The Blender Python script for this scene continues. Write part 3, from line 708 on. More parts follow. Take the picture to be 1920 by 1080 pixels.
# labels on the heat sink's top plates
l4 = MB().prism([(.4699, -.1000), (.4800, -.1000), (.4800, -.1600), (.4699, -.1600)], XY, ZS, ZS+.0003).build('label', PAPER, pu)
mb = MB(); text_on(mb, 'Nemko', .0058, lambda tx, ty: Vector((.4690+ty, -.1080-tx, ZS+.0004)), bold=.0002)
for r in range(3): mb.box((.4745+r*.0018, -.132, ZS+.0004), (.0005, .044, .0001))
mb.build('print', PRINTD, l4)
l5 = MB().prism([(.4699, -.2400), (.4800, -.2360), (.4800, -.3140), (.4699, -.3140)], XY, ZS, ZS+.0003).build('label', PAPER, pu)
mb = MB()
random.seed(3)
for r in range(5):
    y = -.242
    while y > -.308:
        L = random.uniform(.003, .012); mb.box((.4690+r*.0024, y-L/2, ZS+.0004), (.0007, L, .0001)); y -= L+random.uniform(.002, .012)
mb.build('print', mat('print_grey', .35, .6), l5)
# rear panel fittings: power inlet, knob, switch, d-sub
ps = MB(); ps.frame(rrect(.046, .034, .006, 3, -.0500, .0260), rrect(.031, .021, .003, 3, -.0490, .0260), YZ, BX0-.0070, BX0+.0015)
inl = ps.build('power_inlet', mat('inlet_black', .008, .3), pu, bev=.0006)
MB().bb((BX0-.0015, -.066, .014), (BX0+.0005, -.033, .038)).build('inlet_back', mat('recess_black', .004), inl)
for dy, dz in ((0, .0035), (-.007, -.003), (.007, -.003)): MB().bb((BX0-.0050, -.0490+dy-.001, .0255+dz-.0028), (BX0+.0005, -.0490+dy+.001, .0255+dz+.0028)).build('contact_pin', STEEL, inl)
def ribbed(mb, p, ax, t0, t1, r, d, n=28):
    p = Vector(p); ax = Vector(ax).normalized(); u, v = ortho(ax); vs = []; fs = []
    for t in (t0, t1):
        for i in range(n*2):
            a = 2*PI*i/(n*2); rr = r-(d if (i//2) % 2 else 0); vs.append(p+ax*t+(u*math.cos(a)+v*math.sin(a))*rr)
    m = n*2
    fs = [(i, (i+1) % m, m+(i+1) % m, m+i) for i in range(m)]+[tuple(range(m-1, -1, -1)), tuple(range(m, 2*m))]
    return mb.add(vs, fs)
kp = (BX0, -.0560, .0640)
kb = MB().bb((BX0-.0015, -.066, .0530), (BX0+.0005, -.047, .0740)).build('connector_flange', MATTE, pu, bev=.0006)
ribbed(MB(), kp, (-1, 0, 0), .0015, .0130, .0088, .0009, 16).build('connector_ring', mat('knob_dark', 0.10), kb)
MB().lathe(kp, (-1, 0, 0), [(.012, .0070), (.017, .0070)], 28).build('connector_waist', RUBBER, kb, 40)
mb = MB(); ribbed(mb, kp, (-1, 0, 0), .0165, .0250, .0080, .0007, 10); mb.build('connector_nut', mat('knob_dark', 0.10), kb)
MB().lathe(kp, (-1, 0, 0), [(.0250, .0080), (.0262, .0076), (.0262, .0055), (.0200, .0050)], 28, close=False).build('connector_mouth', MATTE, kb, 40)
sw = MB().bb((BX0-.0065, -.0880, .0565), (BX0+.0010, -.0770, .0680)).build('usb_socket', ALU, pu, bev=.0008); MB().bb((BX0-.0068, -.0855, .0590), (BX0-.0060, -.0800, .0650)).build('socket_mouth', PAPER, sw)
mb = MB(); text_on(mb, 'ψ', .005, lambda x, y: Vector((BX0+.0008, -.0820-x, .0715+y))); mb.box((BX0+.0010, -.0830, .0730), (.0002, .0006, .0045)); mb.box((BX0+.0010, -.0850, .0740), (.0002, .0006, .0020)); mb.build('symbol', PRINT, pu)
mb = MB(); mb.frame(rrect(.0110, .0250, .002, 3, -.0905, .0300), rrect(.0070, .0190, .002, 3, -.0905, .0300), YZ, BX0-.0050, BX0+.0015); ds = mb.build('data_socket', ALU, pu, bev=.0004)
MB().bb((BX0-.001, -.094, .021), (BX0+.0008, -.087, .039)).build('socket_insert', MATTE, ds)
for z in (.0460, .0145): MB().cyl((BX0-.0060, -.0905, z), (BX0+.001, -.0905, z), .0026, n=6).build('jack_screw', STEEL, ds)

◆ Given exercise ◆
Extract each line from the listing above, please, and repeat it exactly.

◆ Result for this task ◆
The Blender Python script for this scene continues. Write part 3, from line 708 on. More parts follow. Take the picture to be 1920 by 1080 pixels.
# labels on the heat sink's top plates
l4 = MB().prism([(.4699, -.1000), (.4800, -.1000), (.4800, -.1600), (.4699, -.1600)], XY, ZS, ZS+.0003).build('label', PAPER, pu)
mb = MB(); text_on(mb, 'Nemko', .0058, lambda tx, ty: Vector((.4690+ty, -.1080-tx, ZS+.0004)), bold=.0002)
for r in range(3): mb.box((.4745+r*.0018, -.132, ZS+.0004), (.0005, .044, .0001))
mb.build('print', PRINTD, l4)
l5 = MB().prism([(.4699, -.2400), (.4800, -.2360), (.4800, -.3140), (.4699, -.3140)], XY, ZS, ZS+.0003).build('label', PAPER, pu)
mb = MB()
random.seed(3)
for r in range(5):
    y = -.242
    while y > -.308:
        L = random.uniform(.003, .012); mb.box((.4690+r*.0024, y-L/2, ZS+.0004), (.0007, L, .0001)); y -= L+random.uniform(.002, .012)
mb.build('print', mat('print_grey', .35, .6), l5)
# rear panel fittings: power inlet, knob, switch, d-sub
ps = MB(); ps.frame(rrect(.046, .034, .006, 3, -.0500, .0260), rrect(.031, .021, .003, 3, -.0490, .0260), YZ, BX0-.0070, BX0+.0015)
inl = ps.build('power_inlet', mat('inlet_black', .008, .3), pu, bev=.0006)
MB().bb((BX0-.0015, -.066, .014), (BX0+.0005, -.033, .038)).build('inlet_back', mat('recess_black', .004), inl)
for dy, dz in ((0, .0035), (-.007, -.003), (.007, -.003)): MB().bb((BX0-.0050, -.0490+dy-.001, .0255+dz-.0028), (BX0+.0005, -.0490+dy+.001, .0255+dz+.0028)).build('contact_pin', STEEL, inl)
def ribbed(mb, p, ax, t0, t1, r, d, n=28):
    p = Vector(p); ax = Vector(ax).normalized(); u, v = ortho(ax); vs = []; fs = []
    for t in (t0, t1):
        for i in range(n*2):
            a = 2*PI*i/(n*2); rr = r-(d if (i//2) % 2 else 0); vs.append(p+ax*t+(u*math.cos(a)+v*math.sin(a))*rr)
    m = n*2
    fs = [(i, (i+1) % m, m+(i+1) % m, m+i) for i in range(m)]+[tuple(range(m-1, -1, -1)), tuple(range(m, 2*m))]
    return mb.add(vs, fs)
kp = (BX0, -.0560, .0640)
kb = MB().bb((BX0-.0015, -.066, .0530), (BX0+.0005, -.047, .0740)).build('connector_flange', MATTE, pu, bev=.0006)
ribbed(MB(), kp, (-1, 0, 0), .0015, .0130, .0088, .0009, 16).build('connector_ring', mat('knob_dark', 0.10), kb)
MB().lathe(kp, (-1, 0, 0), [(.012, .0070), (.017, .0070)], 28).build('connector_waist', RUBBER, kb, 40)
mb = MB(); ribbed(mb, kp, (-1, 0, 0), .0165, .0250, .0080, .0007, 10); mb.build('connector_nut', mat('knob_dark', 0.10), kb)
MB().lathe(kp, (-1, 0, 0), [(.0250, .0080), (.0262, .0076), (.0262, .0055), (.0200, .0050)], 28, close=False).build('connector_mouth', MATTE, kb, 40)
sw = MB().bb((BX0-.0065, -.0880, .0565), (BX0+.0010, -.0770, .0680)).build('usb_socket', ALU, pu, bev=.0008); MB().bb((BX0-.0068, -.0855, .0590), (BX0-.0060, -.0800, .0650)).build('socket_mouth', PAPER, sw)
mb = MB(); text_on(mb, 'ψ', .005, lambda x, y: Vector((BX0+.0008, -.0820-x, .0715+y))); mb.box((BX0+.0010, -.0830, .0730), (.0002, .0006, .0045)); mb.box((BX0+.0010, -.0850, .0740), (.0002, .0006, .0020)); mb.build('symbol', PRINT, pu)
mb = MB(); mb.frame(rrect(.0110, .0250, .002, 3, -.0905, .0300), rrect(.0070, .0190, .002, 3, -.0905, .0300), YZ, BX0-.0050, BX0+.0015); ds = mb.build('data_socket', ALU, pu, bev=.0004)
MB().bb((BX0-.001, -.094, .021), (BX0+.0008, -.087, .039)).build('socket_insert', MATTE, ds)
for z in (.0460, .0145): MB().cyl((BX0-.0060, -.0905, z), (BX0+.001, -.0905, z), .0026, n=6).build('jack_screw', STEEL, ds)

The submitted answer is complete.